Once my grandfather retired, well into his eighties, he would hold court from a green chair in my grandparents’s living room. Near the end of his life he was pretty much living in the living room. I remember helping him to the bathroom and then helping him get up off the toilet. At the very the end he was just lying in a bed in the middle of the living room, groaning in pain. I asked my mother, “Isn’t there anything they can do to help him?” She said, “He’s dying” and she said it a way that struck me as “He’s dying, you idiot.” My mom was hard core. And she made it clear that dying at home was the way to go. She said she hoped she would be able to do the same thing.
Well, you are hardly ever as lucid as my mom was when you get to the late stage. Today, she asked point blank. “Paul, what is going to happen to me?” I laughed and said “No one knows what’s going to happen to anyone. We could leave here on our bikes and get run over. No one knows what’s going to happen to them.” Sort of a cop-out on my part and not exactly what she wanted to hear but the best I could do on the spot.

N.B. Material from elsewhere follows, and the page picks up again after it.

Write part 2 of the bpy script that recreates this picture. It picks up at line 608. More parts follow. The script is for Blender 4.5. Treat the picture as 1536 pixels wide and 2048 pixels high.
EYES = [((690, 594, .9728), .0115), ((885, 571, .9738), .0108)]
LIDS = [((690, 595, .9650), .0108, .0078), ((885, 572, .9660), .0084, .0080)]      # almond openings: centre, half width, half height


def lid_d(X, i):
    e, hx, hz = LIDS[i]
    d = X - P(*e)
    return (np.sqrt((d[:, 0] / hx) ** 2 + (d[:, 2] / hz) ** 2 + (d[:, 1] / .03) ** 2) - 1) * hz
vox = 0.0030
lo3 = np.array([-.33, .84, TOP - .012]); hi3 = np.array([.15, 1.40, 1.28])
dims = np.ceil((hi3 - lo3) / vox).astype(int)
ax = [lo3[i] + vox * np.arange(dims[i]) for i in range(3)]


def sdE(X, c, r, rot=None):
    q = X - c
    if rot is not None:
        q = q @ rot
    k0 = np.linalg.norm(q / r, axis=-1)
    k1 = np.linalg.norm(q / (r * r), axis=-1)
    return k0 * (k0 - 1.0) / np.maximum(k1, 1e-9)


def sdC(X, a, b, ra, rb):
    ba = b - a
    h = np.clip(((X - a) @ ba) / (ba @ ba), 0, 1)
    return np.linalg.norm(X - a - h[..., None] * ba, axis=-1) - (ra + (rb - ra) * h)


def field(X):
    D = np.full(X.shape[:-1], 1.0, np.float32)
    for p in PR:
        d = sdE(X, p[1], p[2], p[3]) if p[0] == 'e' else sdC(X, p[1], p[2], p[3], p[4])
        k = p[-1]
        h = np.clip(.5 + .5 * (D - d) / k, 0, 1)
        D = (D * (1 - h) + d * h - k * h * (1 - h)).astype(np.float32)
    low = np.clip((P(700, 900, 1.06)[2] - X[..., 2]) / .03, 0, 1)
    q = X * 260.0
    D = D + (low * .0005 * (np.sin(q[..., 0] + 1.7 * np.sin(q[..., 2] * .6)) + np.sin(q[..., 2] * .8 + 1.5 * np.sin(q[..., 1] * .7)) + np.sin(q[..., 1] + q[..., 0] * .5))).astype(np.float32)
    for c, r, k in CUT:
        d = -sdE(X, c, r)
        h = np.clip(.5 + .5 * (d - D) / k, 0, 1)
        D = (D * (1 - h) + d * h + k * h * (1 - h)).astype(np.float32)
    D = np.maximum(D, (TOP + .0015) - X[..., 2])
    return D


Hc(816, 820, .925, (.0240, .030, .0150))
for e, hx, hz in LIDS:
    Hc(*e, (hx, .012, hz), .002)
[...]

She is not happy now. Her legs bother her. She sleeps to escape her uncomfortableness and she told me she feels as though this is happening because of something that she did. She says “I feel as though I did something wrong.”
I told her she did nothing wrong. “This is what happens in old age. People don’t live forever.” There was a picture of my grandparents, her parents, near where we were sitting and I handed it to her. She studied it for a bit and I said, “Your mom and dad are gone. They died. No one lives forever. That’s life.”
She worries about everything and the best I can do is to. say, “Just don’t worry about it.” I wish I was as hard core as my mom.